Write out the data below in full, unchanged, minus the images.

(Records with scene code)
★ ★ ★ ★ ★

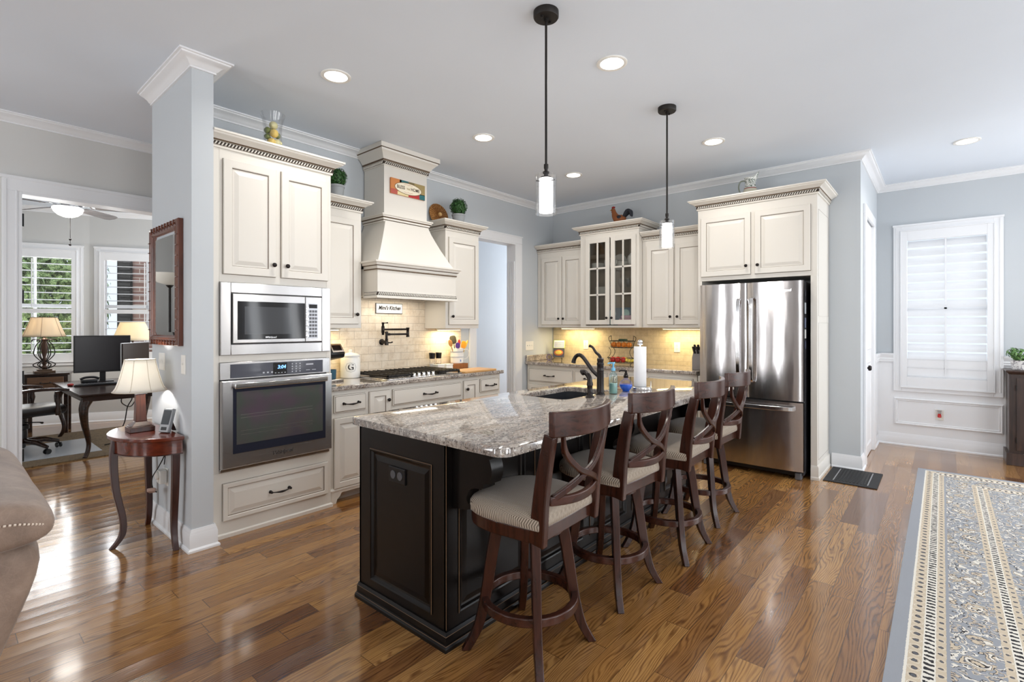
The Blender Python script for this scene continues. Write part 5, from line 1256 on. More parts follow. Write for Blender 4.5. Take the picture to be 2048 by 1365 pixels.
G().tube(smooth([(-.045,0,.205),(-.09,0,.205),(-.11,0,.16),(-.10,0,.10),(-.066,0,.06)], 5), .0075, 8).build('handle', M('sage_glaze', srgb(140,146,130), .3), parent=t, sm=60)
# ---------------------------------------------------------------- dishes behind the glass doors (cabinet X 5.30.., Y 3.42..2.63)
def plate(r, name, lab, grp, loc, m, h=.014):
    o = tag(G().lathe([(r*.55,0),(r*.6,.002),(r,h),(r,h+.002),(r*.58,.005),(0,.005)], n=24).build(name, m, sm=40), lab, 'plate', grp); o.location = loc; return o
PL = M('stoneware_white', srgb(226,224,220), .25)
def copies(o, locs):
    for l in locs: c = o.copy(); C.objects.link(c); c.location = l
o = plate(.10, 'dinner_plate', 'white plate in the stack on the middle shelf behind the left glass door', 'plates on the middle shelf', (5.43,3.17,1.749), PL); copies(o, [(5.43,3.17,1.749+.012*i) for i in range(1,8)])
o = plate(.09, 'salad_plate', 'white plate in the stack on the top shelf behind the left glass door', 'plates on the top shelf', (5.43,3.24,2.069), PL); copies(o, [(5.43,3.24,2.069+.012*i) for i in range(1,6)])
def bowl(loc, lab, grp): 
    o = tag(G().lathe([(.04,0),(.045,.004),(.075,.04),(.085,.065),(.082,.065),(.07,.04),(.04,.01),(0,.01)], n=24).build('bowl', PL, sm=40), lab, 'bowl', grp); o.location = loc; return o
o = bowl((5.44,3.065,2.069),'white bowl stacked on the top shelf next to the small jug','bowls on the top shelf'); copies(o, [(5.44,3.065,2.069+.02*i) for i in range(1,3)])
t = thing('small_jug', 'small white jug on the top shelf of the glass-door cabinet', 'jug', (5.345,2.995,2.069))
G().lathe([(.03,0),(.035,.04),(.026,.09),(.032,.12),(.029,.12),(.02,.09),(0,.02)], n=18).build('jug_body', PL, parent=t, sm=40)
G().tube(smooth([(0,-.03,.10),(0,-.055,.09),(0,-.05,.05),(0,-.033,.03)], 4), .005).build('handle', PL, parent=t, sm=40)
o = plate(.085, 'side_plate', 'white plate in the stack on the top shelf behind the right glass door', 'side plates on the top shelf', (5.43,2.90,2.069), PL); copies(o, [(5.43,2.90,2.069+.013*i) for i in range(1,5)])
o = bowl((5.44,2.752,2.069),'white bowl stacked on the top shelf behind the right glass door','bowls behind the right door'); copies(o, [(5.44,2.752,2.069+.022*i) for i in range(1,4)])
o = plate(.11, 'platter', 'large plate standing upright at the back of the top shelf', None, (5.66,2.86,2.18), PL); o.rotation_euler = (0,R(-80),0)
o = plate(.10, 'platter', 'large plate standing upright at the back of the top shelf behind the left door', None, (5.66,3.07,2.175), PL); o.rotation_euler = (0,R(-80),0)
t = thing('wine_glass', 'stemmed wine glass on the middle shelf behind the right glass door', 'wine glass', (5.40,2.73,1.749), 0, 'wine glasses on the middle shelf')
G().lathe([(.032,0),(.03,.003),(.004,.008),(.004,.08),(.02,.095),(.036,.13),(.03,.19),(.029,.19),(.034,.13),(.018,.098),(0,.09)], n=20).build('goblet', GLASS, parent=t, sm=50)
for p in ((5.40,2.82,1.749),(5.41,2.92,1.749),(5.52,2.78,1.749),(5.52,2.88,1.749)): dup(t, p)
t = thing('glass_vase_tall', 'tall clear glass vase at the back of the middle shelf', 'vase', (5.62,2.97,1.749)); G().lathe([(.04,0),(.045,.1),(.06,.24),(.057,.24),(.042,.1),(0,.01)], n=20).build('vase_body', GLASS, parent=t, sm=50)
t = thing('boxed_dish_set', 'blue box with round plate pictures on the bottom shelf of the glass-door cabinet', 'box', (5.40,3.10,1.381))
G().box(0,.12,-.33,0,0,.21).build('box', M('box_blue_grey', srgb(84,112,132), .5), parent=t, bev=.003)
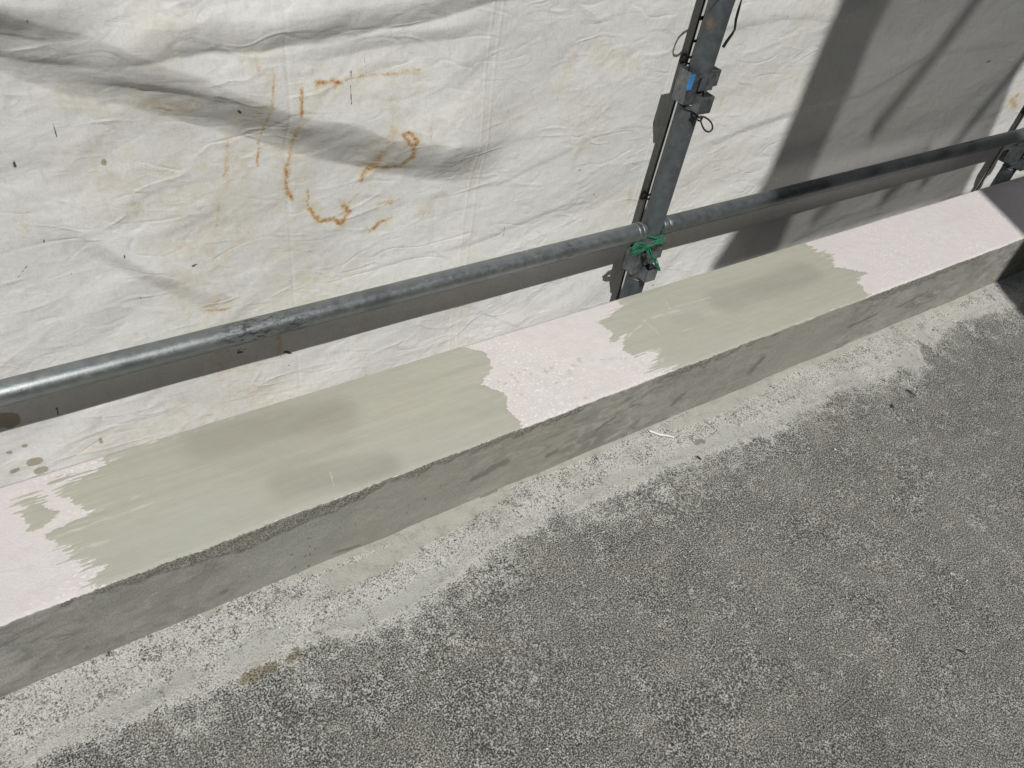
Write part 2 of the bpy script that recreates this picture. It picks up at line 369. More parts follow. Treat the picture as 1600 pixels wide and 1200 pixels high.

★ ★ ★ ★ ★

■ Output:
The Blender Python script for this scene continues. Write part 5, from line 1256 on. More parts follow. Write for Blender 4.5. Take the picture to be 2048 by 1365 pixels.
G().tube(smooth([(-.045,0,.205),(-.09,0,.205),(-.11,0,.16),(-.10,0,.10),(-.066,0,.06)], 5), .0075, 8).build('handle', M('sage_glaze', srgb(140,146,130), .3), parent=t, sm=60)
# ---------------------------------------------------------------- dishes behind the glass doors (cabinet X 5.30.., Y 3.42..2.63)
def plate(r, name, lab, grp, loc, m, h=.014):
    o = tag(G().lathe([(r*.55,0),(r*.6,.002),(r,h),(r,h+.002),(r*.58,.005),(0,.005)], n=24).build(name, m, sm=40), lab, 'plate', grp); o.location = loc; return o
PL = M('stoneware_white', srgb(226,224,220), .25)
def copies(o, locs):
    for l in locs: c = o.copy(); C.objects.link(c); c.location = l
o = plate(.10, 'dinner_plate', 'white plate in the stack on the middle shelf behind the left glass door', 'plates on the middle shelf', (5.43,3.17,1.749), PL); copies(o, [(5.43,3.17,1.749+.012*i) for i in range(1,8)])
o = plate(.09, 'salad_plate', 'white plate in the stack on the top shelf behind the left glass door', 'plates on the top shelf', (5.43,3.24,2.069), PL); copies(o, [(5.43,3.24,2.069+.012*i) for i in range(1,6)])
def bowl(loc, lab, grp): 
    o = tag(G().lathe([(.04,0),(.045,.004),(.075,.04),(.085,.065),(.082,.065),(.07,.04),(.04,.01),(0,.01)], n=24).build('bowl', PL, sm=40), lab, 'bowl', grp); o.location = loc; return o
o = bowl((5.44,3.065,2.069),'white bowl stacked on the top shelf next to the small jug','bowls on the top shelf'); copies(o, [(5.44,3.065,2.069+.02*i) for i in range(1,3)])
t = thing('small_jug', 'small white jug on the top shelf of the glass-door cabinet', 'jug', (5.345,2.995,2.069))
G().lathe([(.03,0),(.035,.04),(.026,.09),(.032,.12),(.029,.12),(.02,.09),(0,.02)], n=18).build('jug_body', PL, parent=t, sm=40)
G().tube(smooth([(0,-.03,.10),(0,-.055,.09),(0,-.05,.05),(0,-.033,.03)], 4), .005).build('handle', PL, parent=t, sm=40)
o = plate(.085, 'side_plate', 'white plate in the stack on the top shelf behind the right glass door', 'side plates on the top shelf', (5.43,2.90,2.069), PL); copies(o, [(5.43,2.90,2.069+.013*i) for i in range(1,5)])
o = bowl((5.44,2.752,2.069),'white bowl stacked on the top shelf behind the right glass door','bowls behind the right door'); copies(o, [(5.44,2.752,2.069+.022*i) for i in range(1,4)])
o = plate(.11, 'platter', 'large plate standing upright at the back of the top shelf', None, (5.66,2.86,2.18), PL); o.rotation_euler = (0,R(-80),0)
o = plate(.10, 'platter', 'large plate standing upright at the back of the top shelf behind the left door', None, (5.66,3.07,2.175), PL); o.rotation_euler = (0,R(-80),0)
t = thing('wine_glass', 'stemmed wine glass on the middle shelf behind the right glass door', 'wine glass', (5.40,2.73,1.749), 0, 'wine glasses on the middle shelf')
G().lathe([(.032,0),(.03,.003),(.004,.008),(.004,.08),(.02,.095),(.036,.13),(.03,.19),(.029,.19),(.034,.13),(.018,.098),(0,.09)], n=20).build('goblet', GLASS, parent=t, sm=50)
for p in ((5.40,2.82,1.749),(5.41,2.92,1.749),(5.52,2.78,1.749),(5.52,2.88,1.749)): dup(t, p)
t = thing('glass_vase_tall', 'tall clear glass vase at the back of the middle shelf', 'vase', (5.62,2.97,1.749)); G().lathe([(.04,0),(.045,.1),(.06,.24),(.057,.24),(.042,.1),(0,.01)], n=20).build('vase_body', GLASS, parent=t, sm=50)
t = thing('boxed_dish_set', 'blue box with round plate pictures on the bottom shelf of the glass-door cabinet', 'box', (5.40,3.10,1.381))
G().box(0,.12,-.33,0,0,.21).build('box', M('box_blue_grey', srgb(84,112,132), .5), parent=t, bev=.003)
Write part 2 of the bpy script that recreates this picture. It picks up at line 369. More parts follow. Treat the picture as 1600 pixels wide and 1200 pixels high.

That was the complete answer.